CARRBORO — When Patrick Herron was selected as 
                        Carrboro’s poet laureate last year, someone asked him 
                        what he hoped to do with his new position of poetic 
                        authority.
                        “I wanted to host a poetry festival,” said Herron, 
                        whose one-year term as poet laureate expires in July. 
                        “That was really the main reason I wanted to become poet 
                        laureate. 
                        
“I know poets from all over the country, but, oddly 
                        enough, I don’t know that many here. I thought a 
                        festival would be a great opportunity to bring together 
                        poets from other places and poets from this area.”
                        
He’s doing just that. For the inaugural Carrboro 
                        Poetry Festival, to be held at the Carrboro Century 
                        Center Saturday and Sunday, Herron has put together a 
                        lineup of 40 poets from down the block and across the 
                        country. Poets will take turns reading, for 15 minutes 
                        at a time, from 11 a.m. to 5 p.m. Saturday and from noon 
                        to 9 p.m. Sunday. 
                        
Admission is free. 
                        
“You can come and go, stay all day or just listen to 
                        one or two, whatever you want to do,” Herron said. 
                        “There’s going to be such a range of different stuff 
                        that you’re bound to find some things to your taste.”
                        
The collection is diverse in every way: age, race, 
                        gender, subject, style, approach, publication history, 
                        place of residence and so on.
                        
“It’s a real stew,” Herron said. “It’s a really good 
                        mix.

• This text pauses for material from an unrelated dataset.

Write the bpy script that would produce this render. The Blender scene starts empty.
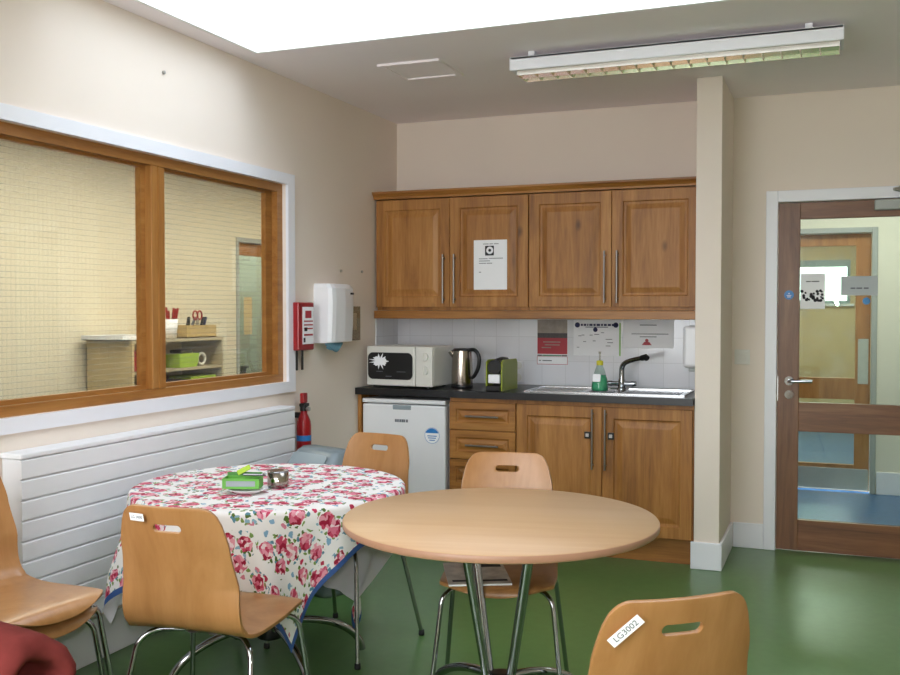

The criteria for selection were extremely 
                        subjective: I picked people whose work I really liked. 
                        And I like people who work in styles that are all over 
                        the map. Overly intellectual mannered poetry, slam, 
                        elliptical, you name it.
                        
“I never went the MFA route. I just sort of made my 
                        own way, and it’s worked out really well. One nice side 
                        effect of that is that I don’t owe anybody favors, I 
                        don’t have to worry about tenure, I don’t have to worry 
                        about getting published, I don’t have to worry about 
                        somebody helping me get a job. So I could pick anybody I 
                        wanted and ask them to come. A flattering number of them 
                        said yes.”
                        
Some of the poets scheduled to appear are nationally 
                        renowned, published in highly regarded journals and 
                        anthologies. Others haven’t yet produced ripples that 
                        spread quite so far — but that’s part of the appeal of 
                        the whole thing, said local poet Paul Jones, who is 
                        slated to appear.
                        
“Some of them I know, and some I’ve never heard of,” 
                        said Jones, creator and editor of the Internet Poetry 
                        Archive and winner of the 1990 North Carolina Writers 
                        Network Poetry Chapbook Prize. “That’s one of the great 
                        things about it. We’re going to hear so many different 
                        voices, so many different approaches. 
                        
“I love that this is happening. There’s always been 
                        poetry in Carrboro; it’s just not always in a 
                        concentrated public display. I think it’s going to be 
                        wonderful.”
                        
Among the more prominent national poets who will 
                        perform are Brian Henry, editor of the journal Verse and 
                        founder of Verse Press; Linh Dinh, whose work has been 
                        anthologized in “Best American Poetry 2000”; and Lee Ann 
                        Brown, winner of the New American Poetry Prize.
                        
Among the local poets set to appear are Herron, 
                        Jones, Jeffery Beam, Jay Bryan, Judy Hogan, Michael Ivy, 
                        Lou Lipsitz, David Manning and Andrea Selch. Other North 
                        Carolina poets on the list include Carl Martin, Gerald 
                        Barrax, Jaki Shelton Green, John Balaban and shirlette 
                        ammons.
                        
“There are so many good poets around here, but they 
                        don’t get heard a lot,” Herron said. “They deserve to.”
                        
Herron and the Carrboro Recreation and Parks 
                        Department had to work quickly to arrange such an 
                        ambitious festival in such a short time.
                        
“Patrick has done an incredible job putting this 
                        together,” Carrboro Mayor Mike Nelson said. “I think 
                        he’s taken this far beyond what any of us imagined. I 
                        think it’s going to be great.”